[TASK TO COMPLETE]
Transcribe only part of the material below: the lines from the one containing "link(o, apron)" through the one containing "return b.build(name, m, parent, fix=True)", inclusive, exactly as written.

[MATERIAL SUPPLIED]

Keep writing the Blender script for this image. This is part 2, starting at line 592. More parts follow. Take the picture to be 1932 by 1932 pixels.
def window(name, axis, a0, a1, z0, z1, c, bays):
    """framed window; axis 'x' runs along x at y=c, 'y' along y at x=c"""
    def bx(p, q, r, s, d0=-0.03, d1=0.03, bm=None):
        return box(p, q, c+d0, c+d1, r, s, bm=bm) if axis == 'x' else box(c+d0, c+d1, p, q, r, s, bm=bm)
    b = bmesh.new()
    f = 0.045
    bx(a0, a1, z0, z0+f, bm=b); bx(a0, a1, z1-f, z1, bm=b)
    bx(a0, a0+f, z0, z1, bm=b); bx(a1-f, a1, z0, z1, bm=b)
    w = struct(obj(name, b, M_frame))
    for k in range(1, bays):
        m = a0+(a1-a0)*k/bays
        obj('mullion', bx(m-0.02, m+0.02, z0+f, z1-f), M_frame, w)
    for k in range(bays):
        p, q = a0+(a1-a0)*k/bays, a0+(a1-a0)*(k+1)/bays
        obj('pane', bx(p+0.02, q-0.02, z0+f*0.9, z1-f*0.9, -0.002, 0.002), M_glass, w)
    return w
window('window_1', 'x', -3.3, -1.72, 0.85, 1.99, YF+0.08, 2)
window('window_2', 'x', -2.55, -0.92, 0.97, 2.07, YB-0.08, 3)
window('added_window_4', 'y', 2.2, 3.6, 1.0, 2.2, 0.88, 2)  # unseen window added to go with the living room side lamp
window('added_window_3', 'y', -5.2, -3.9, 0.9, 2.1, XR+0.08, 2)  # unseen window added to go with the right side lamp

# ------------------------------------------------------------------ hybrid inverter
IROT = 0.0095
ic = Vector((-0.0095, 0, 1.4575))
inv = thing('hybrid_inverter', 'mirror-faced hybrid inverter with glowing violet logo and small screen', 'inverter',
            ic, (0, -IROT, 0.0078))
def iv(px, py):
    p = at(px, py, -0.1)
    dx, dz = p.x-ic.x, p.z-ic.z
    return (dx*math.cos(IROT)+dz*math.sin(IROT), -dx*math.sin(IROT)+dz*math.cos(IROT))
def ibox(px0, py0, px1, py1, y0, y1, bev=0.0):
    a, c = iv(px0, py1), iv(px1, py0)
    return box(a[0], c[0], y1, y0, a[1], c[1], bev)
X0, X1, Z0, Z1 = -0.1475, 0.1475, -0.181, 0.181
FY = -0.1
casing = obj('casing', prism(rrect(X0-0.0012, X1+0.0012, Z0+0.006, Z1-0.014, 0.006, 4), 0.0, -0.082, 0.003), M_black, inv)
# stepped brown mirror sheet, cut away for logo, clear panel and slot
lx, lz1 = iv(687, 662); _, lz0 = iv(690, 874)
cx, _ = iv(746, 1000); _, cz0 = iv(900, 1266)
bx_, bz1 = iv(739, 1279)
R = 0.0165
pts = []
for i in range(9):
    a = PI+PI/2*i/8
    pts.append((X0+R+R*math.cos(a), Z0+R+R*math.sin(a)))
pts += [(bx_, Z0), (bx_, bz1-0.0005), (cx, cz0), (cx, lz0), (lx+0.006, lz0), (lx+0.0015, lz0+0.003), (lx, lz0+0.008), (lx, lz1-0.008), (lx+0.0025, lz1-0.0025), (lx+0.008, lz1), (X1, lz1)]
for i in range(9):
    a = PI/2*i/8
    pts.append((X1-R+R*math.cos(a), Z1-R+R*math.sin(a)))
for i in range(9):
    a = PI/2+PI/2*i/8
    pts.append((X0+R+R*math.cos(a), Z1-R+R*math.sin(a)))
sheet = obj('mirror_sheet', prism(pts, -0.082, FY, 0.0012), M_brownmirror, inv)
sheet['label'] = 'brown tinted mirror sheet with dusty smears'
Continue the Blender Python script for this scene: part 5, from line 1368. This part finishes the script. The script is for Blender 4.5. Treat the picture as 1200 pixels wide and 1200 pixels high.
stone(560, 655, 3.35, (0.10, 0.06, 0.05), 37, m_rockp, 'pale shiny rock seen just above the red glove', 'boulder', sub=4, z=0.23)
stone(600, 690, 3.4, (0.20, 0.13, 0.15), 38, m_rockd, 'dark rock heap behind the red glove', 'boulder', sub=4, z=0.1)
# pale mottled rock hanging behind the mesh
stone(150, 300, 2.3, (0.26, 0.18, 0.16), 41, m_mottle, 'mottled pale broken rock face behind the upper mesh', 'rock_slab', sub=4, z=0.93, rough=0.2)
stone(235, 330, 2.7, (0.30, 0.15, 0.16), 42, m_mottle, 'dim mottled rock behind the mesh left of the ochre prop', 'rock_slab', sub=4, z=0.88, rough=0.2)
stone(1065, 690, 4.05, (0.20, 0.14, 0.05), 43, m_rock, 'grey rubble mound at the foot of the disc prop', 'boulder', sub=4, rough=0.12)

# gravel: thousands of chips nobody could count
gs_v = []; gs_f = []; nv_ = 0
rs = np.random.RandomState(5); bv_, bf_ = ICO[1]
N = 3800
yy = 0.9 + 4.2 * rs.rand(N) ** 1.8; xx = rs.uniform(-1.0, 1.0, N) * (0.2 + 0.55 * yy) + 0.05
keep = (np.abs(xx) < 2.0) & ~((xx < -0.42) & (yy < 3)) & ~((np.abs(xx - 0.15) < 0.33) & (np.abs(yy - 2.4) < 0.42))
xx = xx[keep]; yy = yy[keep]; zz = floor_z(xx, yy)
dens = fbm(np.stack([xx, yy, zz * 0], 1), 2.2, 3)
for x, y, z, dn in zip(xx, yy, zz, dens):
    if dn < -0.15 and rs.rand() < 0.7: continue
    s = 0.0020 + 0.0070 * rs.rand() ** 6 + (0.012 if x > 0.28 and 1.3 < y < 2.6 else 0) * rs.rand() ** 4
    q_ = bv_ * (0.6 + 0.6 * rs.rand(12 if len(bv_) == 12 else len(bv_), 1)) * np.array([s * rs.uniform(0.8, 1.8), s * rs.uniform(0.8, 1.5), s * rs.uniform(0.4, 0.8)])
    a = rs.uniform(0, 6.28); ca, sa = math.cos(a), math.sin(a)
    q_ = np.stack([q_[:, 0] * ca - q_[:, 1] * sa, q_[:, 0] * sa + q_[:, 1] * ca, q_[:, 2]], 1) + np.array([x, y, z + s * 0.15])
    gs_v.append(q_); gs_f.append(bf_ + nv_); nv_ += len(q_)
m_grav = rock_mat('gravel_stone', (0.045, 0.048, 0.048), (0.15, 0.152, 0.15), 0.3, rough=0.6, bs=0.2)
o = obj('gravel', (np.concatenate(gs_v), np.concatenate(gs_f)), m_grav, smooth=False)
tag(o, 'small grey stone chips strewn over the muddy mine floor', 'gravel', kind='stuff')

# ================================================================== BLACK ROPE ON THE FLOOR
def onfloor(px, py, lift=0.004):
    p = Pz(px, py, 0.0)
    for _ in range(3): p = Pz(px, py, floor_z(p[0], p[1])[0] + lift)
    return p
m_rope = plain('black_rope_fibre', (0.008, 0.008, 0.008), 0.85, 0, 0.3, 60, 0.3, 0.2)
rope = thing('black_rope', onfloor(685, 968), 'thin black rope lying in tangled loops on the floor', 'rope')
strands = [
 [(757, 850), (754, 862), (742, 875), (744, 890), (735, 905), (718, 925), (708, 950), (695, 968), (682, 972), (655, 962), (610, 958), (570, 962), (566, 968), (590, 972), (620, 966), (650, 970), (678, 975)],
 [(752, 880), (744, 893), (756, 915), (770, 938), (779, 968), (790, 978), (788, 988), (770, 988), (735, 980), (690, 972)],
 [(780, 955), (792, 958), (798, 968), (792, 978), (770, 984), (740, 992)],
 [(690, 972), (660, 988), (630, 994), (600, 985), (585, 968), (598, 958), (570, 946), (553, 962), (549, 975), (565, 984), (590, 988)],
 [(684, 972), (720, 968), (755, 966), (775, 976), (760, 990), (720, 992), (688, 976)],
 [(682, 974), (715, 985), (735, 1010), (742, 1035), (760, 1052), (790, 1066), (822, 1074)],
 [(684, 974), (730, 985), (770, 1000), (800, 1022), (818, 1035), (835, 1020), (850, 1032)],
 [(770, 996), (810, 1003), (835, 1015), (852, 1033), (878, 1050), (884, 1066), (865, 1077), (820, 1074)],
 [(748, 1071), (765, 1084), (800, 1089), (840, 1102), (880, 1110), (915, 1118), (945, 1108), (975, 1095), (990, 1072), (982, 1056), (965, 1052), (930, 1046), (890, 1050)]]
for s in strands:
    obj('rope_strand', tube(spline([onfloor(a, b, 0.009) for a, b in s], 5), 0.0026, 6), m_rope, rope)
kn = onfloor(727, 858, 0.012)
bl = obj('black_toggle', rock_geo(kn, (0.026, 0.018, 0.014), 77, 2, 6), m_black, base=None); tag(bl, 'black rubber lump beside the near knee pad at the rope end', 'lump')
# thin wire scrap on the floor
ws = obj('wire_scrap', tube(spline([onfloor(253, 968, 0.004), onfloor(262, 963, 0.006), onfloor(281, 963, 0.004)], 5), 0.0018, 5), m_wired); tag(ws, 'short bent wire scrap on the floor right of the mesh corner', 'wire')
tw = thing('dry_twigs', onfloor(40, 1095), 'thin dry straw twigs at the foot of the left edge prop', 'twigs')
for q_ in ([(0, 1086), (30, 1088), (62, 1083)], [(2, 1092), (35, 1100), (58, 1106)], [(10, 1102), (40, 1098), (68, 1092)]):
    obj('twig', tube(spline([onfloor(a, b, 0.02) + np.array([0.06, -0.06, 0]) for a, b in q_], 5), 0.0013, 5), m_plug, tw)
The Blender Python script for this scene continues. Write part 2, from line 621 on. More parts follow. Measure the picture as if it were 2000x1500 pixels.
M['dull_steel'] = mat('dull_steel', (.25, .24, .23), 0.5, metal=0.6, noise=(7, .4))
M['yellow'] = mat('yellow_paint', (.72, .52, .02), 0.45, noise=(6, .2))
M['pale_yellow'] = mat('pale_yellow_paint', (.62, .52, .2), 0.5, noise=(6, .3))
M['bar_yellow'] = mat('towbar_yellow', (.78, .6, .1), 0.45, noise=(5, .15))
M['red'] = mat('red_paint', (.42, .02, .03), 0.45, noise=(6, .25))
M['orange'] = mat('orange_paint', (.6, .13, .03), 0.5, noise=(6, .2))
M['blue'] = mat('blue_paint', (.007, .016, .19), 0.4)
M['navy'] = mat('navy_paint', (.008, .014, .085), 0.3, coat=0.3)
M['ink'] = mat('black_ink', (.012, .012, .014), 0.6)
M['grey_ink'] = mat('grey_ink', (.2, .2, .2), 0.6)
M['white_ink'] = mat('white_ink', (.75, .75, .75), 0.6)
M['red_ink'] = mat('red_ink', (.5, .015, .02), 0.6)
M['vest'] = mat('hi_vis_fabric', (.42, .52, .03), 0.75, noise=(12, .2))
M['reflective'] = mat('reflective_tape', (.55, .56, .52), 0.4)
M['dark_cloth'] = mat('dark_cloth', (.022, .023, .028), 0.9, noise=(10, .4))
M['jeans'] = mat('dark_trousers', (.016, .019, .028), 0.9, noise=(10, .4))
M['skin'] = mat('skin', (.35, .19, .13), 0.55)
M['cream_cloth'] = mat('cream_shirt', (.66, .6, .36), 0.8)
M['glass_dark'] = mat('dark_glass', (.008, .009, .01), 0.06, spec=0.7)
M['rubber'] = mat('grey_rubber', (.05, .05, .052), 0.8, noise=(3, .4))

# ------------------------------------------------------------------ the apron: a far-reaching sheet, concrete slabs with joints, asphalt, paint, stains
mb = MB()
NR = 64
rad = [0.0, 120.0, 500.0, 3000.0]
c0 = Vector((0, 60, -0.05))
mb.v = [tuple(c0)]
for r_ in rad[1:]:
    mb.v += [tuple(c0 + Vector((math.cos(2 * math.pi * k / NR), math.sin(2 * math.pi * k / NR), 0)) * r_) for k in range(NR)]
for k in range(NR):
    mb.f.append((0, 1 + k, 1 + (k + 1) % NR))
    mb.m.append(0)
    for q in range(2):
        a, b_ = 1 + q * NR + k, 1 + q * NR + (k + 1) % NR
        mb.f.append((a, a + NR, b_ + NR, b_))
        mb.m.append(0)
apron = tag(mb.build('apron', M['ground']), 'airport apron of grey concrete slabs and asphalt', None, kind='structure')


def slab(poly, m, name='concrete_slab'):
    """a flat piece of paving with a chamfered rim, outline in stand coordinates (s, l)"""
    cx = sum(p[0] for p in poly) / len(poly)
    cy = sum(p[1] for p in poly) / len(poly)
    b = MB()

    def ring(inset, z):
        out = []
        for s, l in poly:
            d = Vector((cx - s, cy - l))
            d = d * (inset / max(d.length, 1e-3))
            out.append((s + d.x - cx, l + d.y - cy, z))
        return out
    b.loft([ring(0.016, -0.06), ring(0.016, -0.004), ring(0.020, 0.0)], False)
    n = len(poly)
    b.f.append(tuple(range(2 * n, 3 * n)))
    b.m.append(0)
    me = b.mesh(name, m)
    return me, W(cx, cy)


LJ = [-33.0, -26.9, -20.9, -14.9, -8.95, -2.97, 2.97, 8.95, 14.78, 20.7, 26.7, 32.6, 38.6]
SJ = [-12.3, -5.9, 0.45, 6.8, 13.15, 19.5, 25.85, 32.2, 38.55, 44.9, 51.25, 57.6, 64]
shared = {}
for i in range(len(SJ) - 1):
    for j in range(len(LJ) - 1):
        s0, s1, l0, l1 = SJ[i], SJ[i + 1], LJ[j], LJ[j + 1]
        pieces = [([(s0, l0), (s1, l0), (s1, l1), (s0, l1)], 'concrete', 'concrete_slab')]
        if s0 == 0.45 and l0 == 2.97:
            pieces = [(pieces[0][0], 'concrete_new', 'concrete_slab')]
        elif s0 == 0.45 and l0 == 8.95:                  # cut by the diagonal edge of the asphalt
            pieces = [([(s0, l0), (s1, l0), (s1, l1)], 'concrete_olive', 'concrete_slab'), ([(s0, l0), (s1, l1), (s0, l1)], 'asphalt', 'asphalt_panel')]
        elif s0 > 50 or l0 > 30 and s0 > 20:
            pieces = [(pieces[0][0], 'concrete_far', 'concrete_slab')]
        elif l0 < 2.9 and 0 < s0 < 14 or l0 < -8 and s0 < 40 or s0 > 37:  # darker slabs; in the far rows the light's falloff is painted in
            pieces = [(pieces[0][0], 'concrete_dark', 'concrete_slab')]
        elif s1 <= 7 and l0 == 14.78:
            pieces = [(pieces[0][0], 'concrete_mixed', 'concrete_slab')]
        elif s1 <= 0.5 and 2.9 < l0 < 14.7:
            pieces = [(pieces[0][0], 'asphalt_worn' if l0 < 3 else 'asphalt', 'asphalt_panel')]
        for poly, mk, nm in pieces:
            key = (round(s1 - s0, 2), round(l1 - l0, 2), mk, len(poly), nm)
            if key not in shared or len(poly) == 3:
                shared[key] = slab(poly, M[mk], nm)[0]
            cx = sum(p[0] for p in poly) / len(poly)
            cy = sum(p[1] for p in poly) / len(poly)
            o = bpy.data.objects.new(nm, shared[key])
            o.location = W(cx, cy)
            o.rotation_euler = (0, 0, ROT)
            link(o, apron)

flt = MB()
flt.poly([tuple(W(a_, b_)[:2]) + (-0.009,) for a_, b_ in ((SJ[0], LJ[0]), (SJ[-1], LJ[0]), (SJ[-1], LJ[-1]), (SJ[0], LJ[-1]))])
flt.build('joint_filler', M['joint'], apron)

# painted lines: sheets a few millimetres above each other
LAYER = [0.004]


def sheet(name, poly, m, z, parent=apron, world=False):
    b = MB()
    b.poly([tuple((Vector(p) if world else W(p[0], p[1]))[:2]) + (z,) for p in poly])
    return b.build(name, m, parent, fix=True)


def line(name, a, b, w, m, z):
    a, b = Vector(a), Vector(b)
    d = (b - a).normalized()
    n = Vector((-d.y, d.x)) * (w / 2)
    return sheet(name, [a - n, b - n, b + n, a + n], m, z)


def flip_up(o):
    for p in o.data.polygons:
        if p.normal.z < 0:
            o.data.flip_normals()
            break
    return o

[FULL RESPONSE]
            link(o, apron)

flt = MB()
flt.poly([tuple(W(a_, b_)[:2]) + (-0.009,) for a_, b_ in ((SJ[0], LJ[0]), (SJ[-1], LJ[0]), (SJ[-1], LJ[-1]), (SJ[0], LJ[-1]))])
flt.build('joint_filler', M['joint'], apron)

# painted lines: sheets a few millimetres above each other
LAYER = [0.004]


def sheet(name, poly, m, z, parent=apron, world=False):
    b = MB()
    b.poly([tuple((Vector(p) if world else W(p[0], p[1]))[:2]) + (z,) for p in poly])
    return b.build(name, m, parent, fix=True)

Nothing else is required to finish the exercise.